▶ [DIRECTIONS] Output every line below without omitting or altering anything.

▶ [DATASET EXTRACT]
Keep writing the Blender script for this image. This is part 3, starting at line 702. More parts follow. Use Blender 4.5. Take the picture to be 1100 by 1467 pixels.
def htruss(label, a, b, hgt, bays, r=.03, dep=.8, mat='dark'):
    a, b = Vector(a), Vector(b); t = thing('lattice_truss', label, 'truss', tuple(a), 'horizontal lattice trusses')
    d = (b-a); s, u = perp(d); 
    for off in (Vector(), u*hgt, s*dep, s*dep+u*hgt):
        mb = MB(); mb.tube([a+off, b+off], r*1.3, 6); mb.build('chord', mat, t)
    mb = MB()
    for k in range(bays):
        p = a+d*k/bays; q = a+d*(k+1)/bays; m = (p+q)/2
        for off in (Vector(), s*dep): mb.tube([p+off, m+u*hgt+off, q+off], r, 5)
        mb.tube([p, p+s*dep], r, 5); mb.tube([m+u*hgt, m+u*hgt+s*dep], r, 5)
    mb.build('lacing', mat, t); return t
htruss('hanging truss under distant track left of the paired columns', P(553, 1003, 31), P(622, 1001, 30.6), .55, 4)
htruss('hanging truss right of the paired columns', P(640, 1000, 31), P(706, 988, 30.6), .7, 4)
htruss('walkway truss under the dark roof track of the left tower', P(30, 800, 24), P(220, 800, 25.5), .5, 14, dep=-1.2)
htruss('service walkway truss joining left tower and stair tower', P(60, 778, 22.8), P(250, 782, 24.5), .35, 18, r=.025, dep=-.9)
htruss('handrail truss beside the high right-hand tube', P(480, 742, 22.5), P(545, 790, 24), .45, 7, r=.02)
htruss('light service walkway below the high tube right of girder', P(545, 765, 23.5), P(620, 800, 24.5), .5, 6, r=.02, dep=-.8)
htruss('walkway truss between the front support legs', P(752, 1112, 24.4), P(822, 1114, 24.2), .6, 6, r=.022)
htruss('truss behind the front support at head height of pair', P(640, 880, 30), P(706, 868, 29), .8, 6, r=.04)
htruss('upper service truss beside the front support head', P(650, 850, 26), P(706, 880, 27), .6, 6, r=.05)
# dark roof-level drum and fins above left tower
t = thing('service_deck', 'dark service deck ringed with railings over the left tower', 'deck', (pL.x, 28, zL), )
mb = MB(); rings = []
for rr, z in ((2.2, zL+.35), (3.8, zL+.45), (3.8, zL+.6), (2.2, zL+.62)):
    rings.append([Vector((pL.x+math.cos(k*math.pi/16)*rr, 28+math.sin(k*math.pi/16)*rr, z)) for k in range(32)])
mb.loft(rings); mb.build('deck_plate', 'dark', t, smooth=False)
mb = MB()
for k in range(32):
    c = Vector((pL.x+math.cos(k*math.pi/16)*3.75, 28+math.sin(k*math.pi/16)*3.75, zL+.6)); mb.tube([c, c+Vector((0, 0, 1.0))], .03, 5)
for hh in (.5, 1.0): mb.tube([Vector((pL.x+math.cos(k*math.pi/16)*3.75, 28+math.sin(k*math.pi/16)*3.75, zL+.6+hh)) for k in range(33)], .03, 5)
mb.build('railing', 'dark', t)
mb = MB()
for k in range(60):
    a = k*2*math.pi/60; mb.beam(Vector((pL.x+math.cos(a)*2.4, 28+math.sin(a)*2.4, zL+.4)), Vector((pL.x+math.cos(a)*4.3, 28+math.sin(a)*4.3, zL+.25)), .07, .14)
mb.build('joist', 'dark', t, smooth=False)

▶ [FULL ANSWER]
Keep writing the Blender script for this image. This is part 3, starting at line 702. More parts follow. Use Blender 4.5. Take the picture to be 1100 by 1467 pixels.
def htruss(label, a, b, hgt, bays, r=.03, dep=.8, mat='dark'):
    a, b = Vector(a), Vector(b); t = thing('lattice_truss', label, 'truss', tuple(a), 'horizontal lattice trusses')
    d = (b-a); s, u = perp(d); 
    for off in (Vector(), u*hgt, s*dep, s*dep+u*hgt):
        mb = MB(); mb.tube([a+off, b+off], r*1.3, 6); mb.build('chord', mat, t)
    mb = MB()
    for k in range(bays):
        p = a+d*k/bays; q = a+d*(k+1)/bays; m = (p+q)/2
        for off in (Vector(), s*dep): mb.tube([p+off, m+u*hgt+off, q+off], r, 5)
        mb.tube([p, p+s*dep], r, 5); mb.tube([m+u*hgt, m+u*hgt+s*dep], r, 5)
    mb.build('lacing', mat, t); return t
htruss('hanging truss under distant track left of the paired columns', P(553, 1003, 31), P(622, 1001, 30.6), .55, 4)
htruss('hanging truss right of the paired columns', P(640, 1000, 31), P(706, 988, 30.6), .7, 4)
htruss('walkway truss under the dark roof track of the left tower', P(30, 800, 24), P(220, 800, 25.5), .5, 14, dep=-1.2)
htruss('service walkway truss joining left tower and stair tower', P(60, 778, 22.8), P(250, 782, 24.5), .35, 18, r=.025, dep=-.9)
htruss('handrail truss beside the high right-hand tube', P(480, 742, 22.5), P(545, 790, 24), .45, 7, r=.02)
htruss('light service walkway below the high tube right of girder', P(545, 765, 23.5), P(620, 800, 24.5), .5, 6, r=.02, dep=-.8)
htruss('walkway truss between the front support legs', P(752, 1112, 24.4), P(822, 1114, 24.2), .6, 6, r=.022)
htruss('truss behind the front support at head height of pair', P(640, 880, 30), P(706, 868, 29), .8, 6, r=.04)
htruss('upper service truss beside the front support head', P(650, 850, 26), P(706, 880, 27), .6, 6, r=.05)
# dark roof-level drum and fins above left tower
t = thing('service_deck', 'dark service deck ringed with railings over the left tower', 'deck', (pL.x, 28, zL), )
mb = MB(); rings = []
for rr, z in ((2.2, zL+.35), (3.8, zL+.45), (3.8, zL+.6), (2.2, zL+.62)):
    rings.append([Vector((pL.x+math.cos(k*math.pi/16)*rr, 28+math.sin(k*math.pi/16)*rr, z)) for k in range(32)])
mb.loft(rings); mb.build('deck_plate', 'dark', t, smooth=False)
mb = MB()
for k in range(32):
    c = Vector((pL.x+math.cos(k*math.pi/16)*3.75, 28+math.sin(k*math.pi/16)*3.75, zL+.6)); mb.tube([c, c+Vector((0, 0, 1.0))], .03, 5)
for hh in (.5, 1.0): mb.tube([Vector((pL.x+math.cos(k*math.pi/16)*3.75, 28+math.sin(k*math.pi/16)*3.75, zL+.6+hh)) for k in range(33)], .03, 5)
mb.build('railing', 'dark', t)
mb = MB()
for k in range(60):
    a = k*2*math.pi/60; mb.beam(Vector((pL.x+math.cos(a)*2.4, 28+math.sin(a)*2.4, zL+.4)), Vector((pL.x+math.cos(a)*4.3, 28+math.sin(a)*4.3, zL+.25)), .07, .14)
mb.build('joist', 'dark', t, smooth=False)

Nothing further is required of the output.